Even at 10Mbps thats only about 10 days for the backup :p.
 
Tape is still a very widely used medium, and anyone that doesn't think so has never worked in a large shop before. Next to cloud, per gig tape is the cheapest storage medium on the planet. I've personally maintained a dual bay spectrum t680 with lto6 drives front ended with commvault. Is it a pain in the ass to maintain? Yep.. But its still cheaper then spinning disk sitting in your data center.

@OP, what is your retention looking like? Most shops, 2 weeks retention is standard, unless there is regulatory requirements that change that. You mentioned 1tb of space, say 15% growth month over month. So 15% of 1TB is actually 154Gigs or 154 * 12 months = 1.8TBs of additional space required on top of the original estimate of 1tb per backup. So, day one you'd need roughly 15Tbs of landing space to cover your 2 week retention, with some wiggle room. After 1 year, you need atleast 28TBs of space with wiggle room.

2 weeks = 14Tbs of full backups. In 12 months, its a around 28TBs in backups for 2 weeks. Adds up very quickly.. However for platforms like LTO6, its way over kill and management can be painful for a small foot print. Unfortunately, you're right on that line from being able to ship it off to a cloud provider vs keeping it on a physical media.

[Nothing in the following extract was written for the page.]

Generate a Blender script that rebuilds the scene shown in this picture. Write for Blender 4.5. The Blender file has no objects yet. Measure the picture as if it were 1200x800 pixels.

Your number 1 driver has to be your budget. we can spit ball all day long about which solution is the best, but your budget will drive the final solution. Your budget will in the end, will determine your direction. If you know your budget on day one, you know which solutions are just flat out off the table. Your second driver is the technologies you currently have implemented in your shop and if your current backup solution will integrate with them. Hopefully that helps, best of luck.